DirecTV, ESPN sign for 10 years

DirecTV has reached a new 10-year carriage agreement with ESPN, part of a much broader agreement encompassing all Walt Disney Co.-owned television networks.

The deal calls for DirecTV to pay the same annual rate increases for ESPN as does Cox Communications, which reached a precedent-setting accord with ESPN last year that cut annual increases from 20 percent down to 13 percent, and then to 9 percent in later years.

“I think the assumption that it’s similar to the ESPN deals that went before us is largely correct, although given the overall size of the deal there are differences here and there,” said Michael Thornton, DirecTV’s senior vice president of programming acquisition.

He would not comment on any details of the agreement, which was reached after a marathon final negotiating session that stretched past 9 p.m. ET on New Year’s Eve.

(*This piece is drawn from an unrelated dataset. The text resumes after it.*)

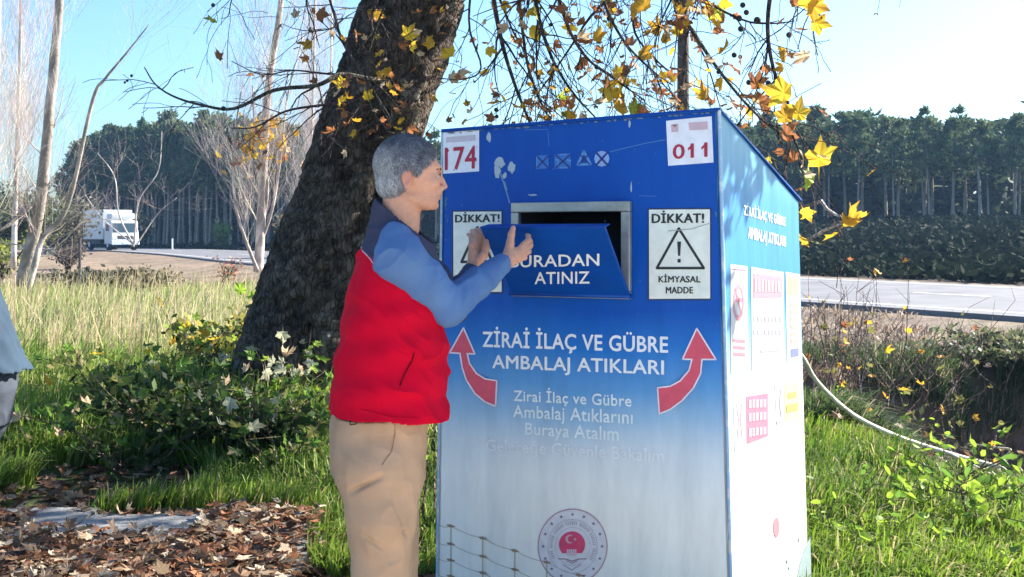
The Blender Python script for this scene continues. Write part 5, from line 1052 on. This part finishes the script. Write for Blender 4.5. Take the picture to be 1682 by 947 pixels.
# ---------------------------------------------------------------- pine plantation
MPN = mat('pine_needles', attr=True, rough=0.7, trans=0.25, spec=0.2)
def pine_variant(seed, Hh):
    r = np.random.default_rng(seed); b = Bag(); rr = random.Random(seed)
    lean = r.normal(0, .02, 2); path = [Vector((lean[0]*z + .05*math.sin(z), lean[1]*z, z)) for z in np.linspace(-.8, Hh*.94, 8)]
    bag_tube(b, path, list(np.linspace(.13, .03, 8)), 7, c=(.34, .28, .22))
    for _ in range(12):
        z = rr.uniform(.2, .62)*Hh; a = rr.uniform(0, 6.28); l = rr.uniform(.4, 1.2); p = Vector((lean[0]*z, lean[1]*z, z)); bag_tube(b, [p, p + Vector((math.cos(a)*l, math.sin(a)*l, rr.uniform(-.2, .3)))], [.03, .01], 3, c=(.17, .14, .12))
    tr_ = (np.concatenate(b.V), np.concatenate(b.Q), np.concatenate(b.C))
    N = 0; Vs = []; Cs = []; nb = 34
    for k in range(nb):
        f = r.uniform(0, 1)**.8; z = Hh*(.46 + .54*f); ew = 1.55*(1 - f**1.7)*(.5 + .5*min(1, (f+.12)*3)) + .18; a = r.uniform(0, 6.28); rad = ew*r.uniform(.35, 1.05)
        c = np.array([math.cos(a)*rad + lean[0]*z, math.sin(a)*rad + lean[1]*z, z]); cs = r.uniform(.35, .62)*(1.15 - .5*f); m = 46
        q = c + r.normal(0, .5, (m, 3))*cs*np.array([1, 1, .62]); d = q - c + [0, 0, .25]; d /= np.linalg.norm(d, axis=1)[:, None] + 1e-6; d = d + r.normal(0, .45, (m, 3)); d /= np.linalg.norm(d, axis=1)[:, None]
        s = np.cross(d, r.normal(size=(m, 3))); s /= np.linalg.norm(s, axis=1)[:, None]; L = r.uniform(.16, .34, (m, 1)); W = L*.34
        Vs.append(np.stack([q - s*W, q + s*W, q + d*L + s*W*.4, q + d*L - s*W*.4], 1).reshape(-1, 3))
        base_ = np.array([.110, .160, .068])*(1-.3*r.random()) if r.random() < .8 else np.array([.15, .18, .08]); Cs.append(np.repeat(base_*r.uniform(.7, 1.35, (m, 1)), 4, axis=0))
    V = np.concatenate(Vs); Q = (np.arange(len(V)//4)*4)[:, None] + [0,1,2,3]
    mt = mesh('trunk', tr_[0], tr_[1], tr_[2], True); mt.materials.append(MPB); mc = mesh('crown', V, Q, np.concatenate(Cs)); mc.materials.append(MPN); return mt, mc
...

Thornton said DirecTV reached a similar agreement with Fox Entertainment, including the Fox Broadcast Network, Fox Sports Net and all Fox-owned cable channels.

Central to both agreements were broadcast “retransmission rights,” allowing DirecTV to continue retransmitting signals from local broadcast affiliates, and also start offering the ABC and Fox networks in high definition.

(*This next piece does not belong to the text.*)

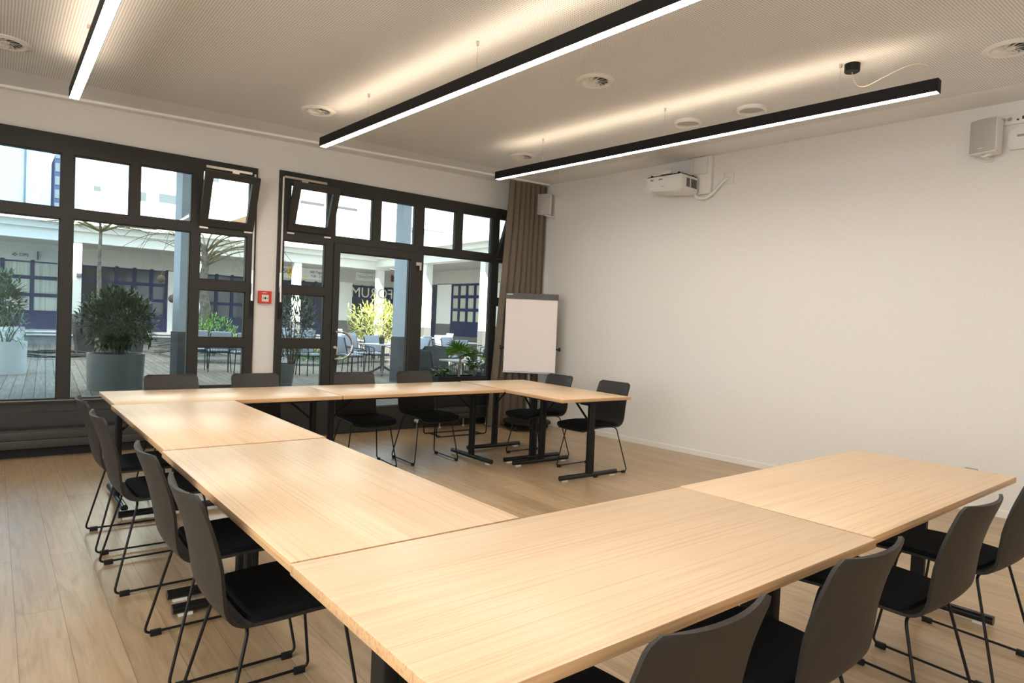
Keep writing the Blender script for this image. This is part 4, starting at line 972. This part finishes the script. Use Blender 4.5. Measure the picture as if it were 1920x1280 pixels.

“The thing of most value is probably the retransmission consent,” Thornton said.

Licensing fees for cable networks like ESPN and Fox Sports Net generally followed industry precedent under the new agreements, and were a secondary concern in the negotiations.

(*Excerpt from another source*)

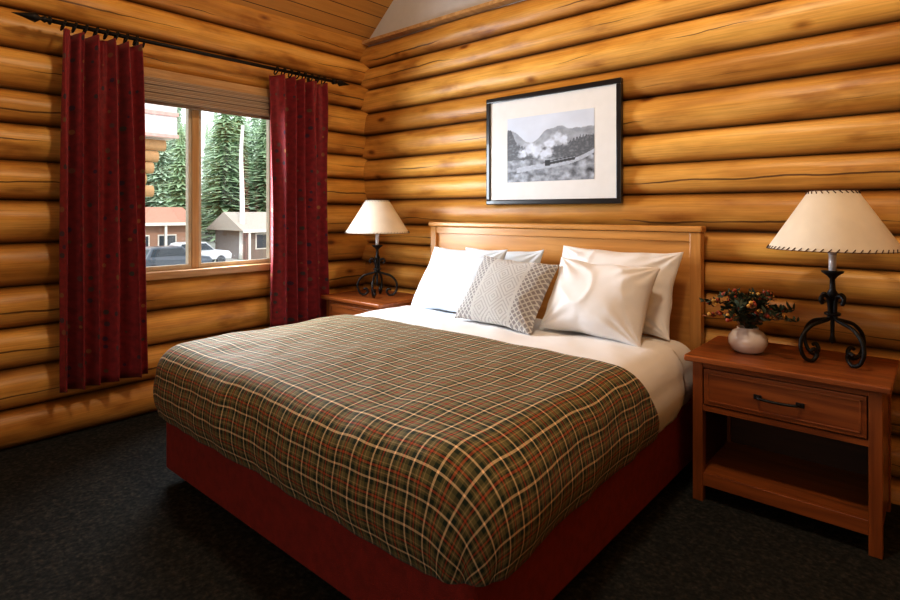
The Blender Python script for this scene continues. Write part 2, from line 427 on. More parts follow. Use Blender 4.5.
for i, yy in enumerate((1.39, 2.70)):
    tube('bracket_%d' % i, catmull([(RX, yy, RZ-.014), (RX-.03, yy, RZ-.035), (XL+.02, yy, RZ-.02), (XL-.02, yy, RZ-.02)], 5), .007, M_iron, rod)
    box('bracket_plate_%d' % i, XL-.03, XL+.008, yy-.012, yy+.012, RZ-.05, RZ+.02, M_iron, .003, rod)

# ---------------------------------------------------------------- bed
BX0, BX1, BY0, BY1, BT = -2.96, -.945, 1.12, 3.14, .665
bed = empty('bed', ((BX0+BX1)/2, (BY0+BY1)/2, 0))
def rounded_slab(name, x0, x1, y0, y1, z0, z1, rc, mat, parent, bev=.02):
    pts = []
    for cx, cy, a0 in ((x1-rc, y1-rc, 0), (x0+rc, y1-rc, 90), (x0+rc, y0+rc, 180), (x1-rc, y0+rc, 270)):
        for k in range(9):
            a = math.radians(a0+k*90/8); pts.append((cx+rc*math.cos(a), cy+rc*math.sin(a)))
    n = len(pts); V = [(x, y, z0) for x, y in pts]+[(x, y, z1) for x, y in pts]
    F = [tuple(reversed(range(n))), tuple(range(n, 2*n))]+[(i, (i+1) % n, n+(i+1) % n, n+i) for i in range(n)]
    o = mesh_obj(name, V, F, mat, parent)
    mm = o.modifiers.new('b', 'BEVEL'); mm.width = bev; mm.segments = 3; mm.limit_method = 'ANGLE'; mm.angle_limit = math.radians(50)
    return o
rounded_slab('box_spring', BX0+.035, BX1-.005, BY0+.04, BY1-.01, .075, .39, .05, M_red, bed, .015)
rounded_slab('mattress', BX0+.05, BX1-.05, BY0+.05, BY1-.02, .39, .64, .10, M_sheet, bed, .04)
for i, (x, y) in enumerate(((-2.8, 1.35), (-1.1, 1.35), (-2.8, 2.9), (-1.1, 2.9), (-1.95, 2.1))):
    lathe('leg_%d' % i, [(.0, 0), (.035, 0), (.03, .08), (0, .08)], x, y, M_black, bed, 16)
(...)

DirecTV also agreed to carry the soon-to-launch ESPNU channel, which it will likely launch when ESPNU debuts on March 4, as well as ESPN2 HD.

Earlier in the negotiations, DirecTV had voiced an objection to the terms ESPN proposed for a “most-favored-nation” clause, which exempted Comcast Corp. The most-favored-nation clause says that if any other cable or satellite operator negotiates better terms for ESPN, then DirecTV would be entitled to those same terms. But by exempting Comcast, the nation’s largest cable operator, ESPN would be able to offer better terms to Comcast without doing the same for DirecTV.

“That was definitely an issue with us early on,” Thornton said. “Suffice it to say we got comfortable with it based on market forces and other things we were able to get, and the overall value of the deal.”

DirecTV’s agreements with Disney expired Sept. 30 and the new agreement is retroactive to that date.

There was never a deadline to negotiate a new agreement, as all the networks continued to provide their signals to DirecTV.

However, DirecTV had planned to announce at the giant Consumer Electronics Show that it would offer all four broadcast networks in high definition. The show was held Jan. 5-8 in Las Vegas, and the timing prompted DirecTV to hurry negotiations as the calendar year came to a close.

The last round was via conference call, with Disney executives working out of the company’s Times Square office as hundreds of thousands of New Year’s revelers were gathering outside.

Neither Disney, Fox nor DirecTV have made any official announcements regarding their new agreements, other than to say the broadcast networks would be available in high definition.

In the last year, ESPN has reached deals with several major cable operators that call for the lower annual rate increases. The old deals involved 20 percent annual increases.

Sean Bratches, president, affiliate sales and marketing at Disney and ESPN Networks, would not comment.